**WHAT IS REQUIRED**
Every line with the string "empty" should be gathered.

**SOURCE MATERIAL**
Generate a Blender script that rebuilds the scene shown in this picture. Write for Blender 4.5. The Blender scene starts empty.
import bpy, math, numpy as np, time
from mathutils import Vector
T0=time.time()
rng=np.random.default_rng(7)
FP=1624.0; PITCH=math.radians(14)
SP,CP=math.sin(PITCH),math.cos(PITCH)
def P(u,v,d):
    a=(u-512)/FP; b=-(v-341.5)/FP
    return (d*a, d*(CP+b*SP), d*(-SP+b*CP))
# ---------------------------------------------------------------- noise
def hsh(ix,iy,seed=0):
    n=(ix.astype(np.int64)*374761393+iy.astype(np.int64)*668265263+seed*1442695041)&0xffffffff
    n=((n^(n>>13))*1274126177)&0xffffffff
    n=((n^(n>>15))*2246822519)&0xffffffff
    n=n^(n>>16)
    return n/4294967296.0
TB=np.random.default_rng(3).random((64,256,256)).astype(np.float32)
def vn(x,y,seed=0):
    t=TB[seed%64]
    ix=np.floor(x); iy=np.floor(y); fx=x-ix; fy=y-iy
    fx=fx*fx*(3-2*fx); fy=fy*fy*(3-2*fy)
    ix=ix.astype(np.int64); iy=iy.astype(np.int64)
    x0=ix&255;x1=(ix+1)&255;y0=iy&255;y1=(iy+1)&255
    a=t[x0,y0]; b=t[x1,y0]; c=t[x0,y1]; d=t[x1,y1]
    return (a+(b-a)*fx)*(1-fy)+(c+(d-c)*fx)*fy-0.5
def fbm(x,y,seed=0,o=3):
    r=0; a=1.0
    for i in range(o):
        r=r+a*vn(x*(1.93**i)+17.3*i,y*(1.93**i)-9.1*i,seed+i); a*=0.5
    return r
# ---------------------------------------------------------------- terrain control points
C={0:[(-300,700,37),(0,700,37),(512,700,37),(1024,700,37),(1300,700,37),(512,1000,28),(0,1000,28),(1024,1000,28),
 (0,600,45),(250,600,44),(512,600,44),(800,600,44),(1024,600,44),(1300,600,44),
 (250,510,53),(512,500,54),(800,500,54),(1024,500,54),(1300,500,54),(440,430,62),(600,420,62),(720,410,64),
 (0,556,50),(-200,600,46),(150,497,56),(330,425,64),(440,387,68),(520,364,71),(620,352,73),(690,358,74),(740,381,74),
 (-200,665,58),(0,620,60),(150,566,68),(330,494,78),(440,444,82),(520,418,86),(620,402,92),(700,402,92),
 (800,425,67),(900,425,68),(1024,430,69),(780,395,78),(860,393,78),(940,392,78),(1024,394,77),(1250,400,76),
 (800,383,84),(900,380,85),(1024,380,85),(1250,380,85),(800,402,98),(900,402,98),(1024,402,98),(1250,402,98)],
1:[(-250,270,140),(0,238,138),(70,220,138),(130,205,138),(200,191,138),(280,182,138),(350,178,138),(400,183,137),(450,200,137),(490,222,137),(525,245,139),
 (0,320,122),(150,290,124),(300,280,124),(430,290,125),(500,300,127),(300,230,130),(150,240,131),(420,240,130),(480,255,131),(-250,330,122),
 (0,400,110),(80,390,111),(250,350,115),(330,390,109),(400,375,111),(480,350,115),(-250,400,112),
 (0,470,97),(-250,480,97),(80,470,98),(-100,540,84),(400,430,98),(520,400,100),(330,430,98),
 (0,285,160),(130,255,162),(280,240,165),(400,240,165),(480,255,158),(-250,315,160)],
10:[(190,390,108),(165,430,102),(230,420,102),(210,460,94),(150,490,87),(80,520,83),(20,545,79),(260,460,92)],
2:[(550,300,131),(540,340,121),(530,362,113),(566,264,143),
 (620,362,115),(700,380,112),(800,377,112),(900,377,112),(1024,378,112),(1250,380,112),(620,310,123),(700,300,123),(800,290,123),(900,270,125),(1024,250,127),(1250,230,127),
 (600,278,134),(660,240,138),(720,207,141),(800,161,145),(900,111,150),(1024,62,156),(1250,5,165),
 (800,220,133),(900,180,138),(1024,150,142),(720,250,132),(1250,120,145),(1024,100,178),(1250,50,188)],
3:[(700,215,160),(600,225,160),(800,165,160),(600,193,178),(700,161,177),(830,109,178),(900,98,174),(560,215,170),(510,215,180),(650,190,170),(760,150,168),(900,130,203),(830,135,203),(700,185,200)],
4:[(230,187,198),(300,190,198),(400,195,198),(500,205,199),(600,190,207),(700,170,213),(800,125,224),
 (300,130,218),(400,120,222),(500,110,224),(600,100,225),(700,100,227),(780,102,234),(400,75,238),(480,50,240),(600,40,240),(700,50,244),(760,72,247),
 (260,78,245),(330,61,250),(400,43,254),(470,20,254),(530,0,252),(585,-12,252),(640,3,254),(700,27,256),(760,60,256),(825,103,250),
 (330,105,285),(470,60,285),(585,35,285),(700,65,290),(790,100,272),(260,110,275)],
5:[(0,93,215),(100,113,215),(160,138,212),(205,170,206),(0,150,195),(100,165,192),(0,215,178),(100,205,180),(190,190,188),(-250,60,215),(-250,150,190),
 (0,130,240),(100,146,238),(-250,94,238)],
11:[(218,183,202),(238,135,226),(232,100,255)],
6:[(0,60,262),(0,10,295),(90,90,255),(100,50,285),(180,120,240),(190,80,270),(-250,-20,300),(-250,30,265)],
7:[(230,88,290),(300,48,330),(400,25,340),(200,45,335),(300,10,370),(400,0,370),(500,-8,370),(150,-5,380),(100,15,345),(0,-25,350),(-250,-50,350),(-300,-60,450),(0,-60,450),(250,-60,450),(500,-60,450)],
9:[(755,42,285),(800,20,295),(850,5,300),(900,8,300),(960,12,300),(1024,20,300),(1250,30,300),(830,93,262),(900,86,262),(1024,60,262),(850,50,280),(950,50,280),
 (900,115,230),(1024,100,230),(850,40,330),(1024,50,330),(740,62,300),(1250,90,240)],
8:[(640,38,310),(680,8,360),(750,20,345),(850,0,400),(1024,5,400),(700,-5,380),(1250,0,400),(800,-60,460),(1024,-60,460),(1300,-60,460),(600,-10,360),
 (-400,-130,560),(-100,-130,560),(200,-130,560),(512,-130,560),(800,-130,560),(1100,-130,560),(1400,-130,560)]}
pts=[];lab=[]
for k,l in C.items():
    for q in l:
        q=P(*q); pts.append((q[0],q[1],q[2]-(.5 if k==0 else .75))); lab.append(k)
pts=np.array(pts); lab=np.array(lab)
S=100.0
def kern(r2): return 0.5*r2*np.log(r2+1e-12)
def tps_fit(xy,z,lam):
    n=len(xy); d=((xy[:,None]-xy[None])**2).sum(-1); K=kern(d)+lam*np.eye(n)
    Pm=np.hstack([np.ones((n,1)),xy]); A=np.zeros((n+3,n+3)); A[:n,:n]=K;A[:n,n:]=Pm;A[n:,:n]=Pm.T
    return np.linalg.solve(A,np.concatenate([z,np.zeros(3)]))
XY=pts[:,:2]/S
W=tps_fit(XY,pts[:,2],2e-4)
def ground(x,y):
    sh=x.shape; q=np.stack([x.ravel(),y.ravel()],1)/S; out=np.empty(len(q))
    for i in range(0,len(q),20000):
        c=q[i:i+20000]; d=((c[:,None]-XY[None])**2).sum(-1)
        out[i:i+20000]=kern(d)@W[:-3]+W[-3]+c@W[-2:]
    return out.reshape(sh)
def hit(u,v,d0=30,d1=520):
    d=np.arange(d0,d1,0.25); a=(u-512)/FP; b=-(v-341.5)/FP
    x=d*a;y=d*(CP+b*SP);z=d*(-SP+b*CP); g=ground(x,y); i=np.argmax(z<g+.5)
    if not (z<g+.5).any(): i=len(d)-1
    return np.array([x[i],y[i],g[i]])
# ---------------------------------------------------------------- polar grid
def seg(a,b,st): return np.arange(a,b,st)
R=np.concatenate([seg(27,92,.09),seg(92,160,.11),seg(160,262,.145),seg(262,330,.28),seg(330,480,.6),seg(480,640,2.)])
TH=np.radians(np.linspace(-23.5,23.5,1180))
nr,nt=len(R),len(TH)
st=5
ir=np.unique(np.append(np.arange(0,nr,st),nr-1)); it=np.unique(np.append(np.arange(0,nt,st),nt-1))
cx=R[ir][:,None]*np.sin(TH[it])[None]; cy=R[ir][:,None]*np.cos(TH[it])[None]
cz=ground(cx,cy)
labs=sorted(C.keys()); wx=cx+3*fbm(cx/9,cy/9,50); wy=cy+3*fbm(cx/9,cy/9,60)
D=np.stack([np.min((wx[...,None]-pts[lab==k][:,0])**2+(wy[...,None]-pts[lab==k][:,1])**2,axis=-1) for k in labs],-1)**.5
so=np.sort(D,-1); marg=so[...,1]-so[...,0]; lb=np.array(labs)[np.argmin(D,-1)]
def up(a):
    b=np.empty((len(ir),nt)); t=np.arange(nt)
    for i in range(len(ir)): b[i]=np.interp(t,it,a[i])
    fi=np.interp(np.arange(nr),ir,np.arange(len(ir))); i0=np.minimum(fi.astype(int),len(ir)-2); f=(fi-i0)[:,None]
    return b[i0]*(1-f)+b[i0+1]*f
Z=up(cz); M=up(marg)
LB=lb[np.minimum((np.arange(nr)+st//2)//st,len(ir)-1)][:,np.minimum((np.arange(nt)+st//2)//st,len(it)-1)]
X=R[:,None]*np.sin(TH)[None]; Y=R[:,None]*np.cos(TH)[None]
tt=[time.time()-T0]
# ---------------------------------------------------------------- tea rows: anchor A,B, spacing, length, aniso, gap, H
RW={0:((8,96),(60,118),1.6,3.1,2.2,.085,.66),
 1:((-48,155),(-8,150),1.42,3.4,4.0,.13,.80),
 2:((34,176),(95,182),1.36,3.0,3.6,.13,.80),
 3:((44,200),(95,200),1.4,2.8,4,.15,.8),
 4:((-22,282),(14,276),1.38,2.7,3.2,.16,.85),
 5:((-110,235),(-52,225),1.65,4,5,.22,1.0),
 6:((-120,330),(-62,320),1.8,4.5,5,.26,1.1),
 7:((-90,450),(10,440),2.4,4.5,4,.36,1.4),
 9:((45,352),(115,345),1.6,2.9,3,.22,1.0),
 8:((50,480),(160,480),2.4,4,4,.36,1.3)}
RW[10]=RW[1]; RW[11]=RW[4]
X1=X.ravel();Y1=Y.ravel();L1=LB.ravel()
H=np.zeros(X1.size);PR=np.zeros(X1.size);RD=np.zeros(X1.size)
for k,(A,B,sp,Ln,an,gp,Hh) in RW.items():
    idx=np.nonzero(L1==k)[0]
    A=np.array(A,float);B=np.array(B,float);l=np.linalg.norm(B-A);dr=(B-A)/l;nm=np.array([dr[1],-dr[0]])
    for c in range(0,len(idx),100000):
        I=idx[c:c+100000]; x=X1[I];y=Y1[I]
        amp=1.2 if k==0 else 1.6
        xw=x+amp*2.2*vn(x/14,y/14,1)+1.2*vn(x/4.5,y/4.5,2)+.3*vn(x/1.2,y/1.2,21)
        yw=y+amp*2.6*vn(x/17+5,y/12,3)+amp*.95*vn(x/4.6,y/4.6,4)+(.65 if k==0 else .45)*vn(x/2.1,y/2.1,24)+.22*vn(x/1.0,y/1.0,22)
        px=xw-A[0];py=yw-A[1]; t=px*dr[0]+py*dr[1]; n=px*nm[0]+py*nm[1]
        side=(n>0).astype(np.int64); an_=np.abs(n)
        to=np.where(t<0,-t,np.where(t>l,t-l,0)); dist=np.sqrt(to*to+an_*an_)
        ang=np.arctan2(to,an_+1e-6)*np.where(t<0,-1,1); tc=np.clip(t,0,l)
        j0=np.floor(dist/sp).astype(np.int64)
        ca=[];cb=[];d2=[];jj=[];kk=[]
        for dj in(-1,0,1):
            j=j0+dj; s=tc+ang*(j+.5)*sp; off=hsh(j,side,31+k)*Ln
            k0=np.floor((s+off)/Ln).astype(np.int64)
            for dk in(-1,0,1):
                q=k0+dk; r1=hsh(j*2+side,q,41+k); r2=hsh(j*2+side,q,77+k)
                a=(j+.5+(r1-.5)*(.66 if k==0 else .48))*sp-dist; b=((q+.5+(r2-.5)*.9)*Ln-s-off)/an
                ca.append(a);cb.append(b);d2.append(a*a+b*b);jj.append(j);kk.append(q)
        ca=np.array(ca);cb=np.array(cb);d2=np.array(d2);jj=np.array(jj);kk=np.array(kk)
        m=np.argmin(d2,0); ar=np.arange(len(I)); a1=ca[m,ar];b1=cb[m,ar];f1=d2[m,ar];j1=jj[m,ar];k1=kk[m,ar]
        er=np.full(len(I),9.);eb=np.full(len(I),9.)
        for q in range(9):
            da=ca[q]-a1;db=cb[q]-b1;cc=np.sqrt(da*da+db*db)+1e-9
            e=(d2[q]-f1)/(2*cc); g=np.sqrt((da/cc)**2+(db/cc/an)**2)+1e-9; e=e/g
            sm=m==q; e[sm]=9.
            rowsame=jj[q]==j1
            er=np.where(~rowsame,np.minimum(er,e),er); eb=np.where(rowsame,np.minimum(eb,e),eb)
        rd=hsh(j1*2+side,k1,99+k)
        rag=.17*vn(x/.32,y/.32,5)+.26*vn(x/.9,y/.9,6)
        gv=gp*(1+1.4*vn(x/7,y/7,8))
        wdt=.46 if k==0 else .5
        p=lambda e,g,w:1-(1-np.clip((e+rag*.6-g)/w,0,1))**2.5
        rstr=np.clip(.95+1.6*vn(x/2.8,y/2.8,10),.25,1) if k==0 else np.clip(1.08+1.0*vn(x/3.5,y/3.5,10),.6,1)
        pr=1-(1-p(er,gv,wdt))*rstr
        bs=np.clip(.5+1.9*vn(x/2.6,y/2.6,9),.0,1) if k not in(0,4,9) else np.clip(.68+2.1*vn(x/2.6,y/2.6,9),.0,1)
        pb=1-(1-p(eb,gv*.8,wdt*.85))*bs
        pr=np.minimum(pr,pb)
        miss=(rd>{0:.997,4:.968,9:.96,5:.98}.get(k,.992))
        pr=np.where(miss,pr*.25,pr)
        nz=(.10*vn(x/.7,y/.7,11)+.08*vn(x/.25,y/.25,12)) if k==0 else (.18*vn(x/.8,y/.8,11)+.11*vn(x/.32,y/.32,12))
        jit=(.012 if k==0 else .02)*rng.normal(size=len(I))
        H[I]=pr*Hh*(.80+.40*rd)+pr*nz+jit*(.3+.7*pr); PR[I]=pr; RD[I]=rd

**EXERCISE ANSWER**
Generate a Blender script that rebuilds the scene shown in this picture. Write for Blender 4.5. The Blender scene starts empty.
    sh=x.shape; q=np.stack([x.ravel(),y.ravel()],1)/S; out=np.empty(len(q))
    b=np.empty((len(ir),nt)); t=np.arange(nt)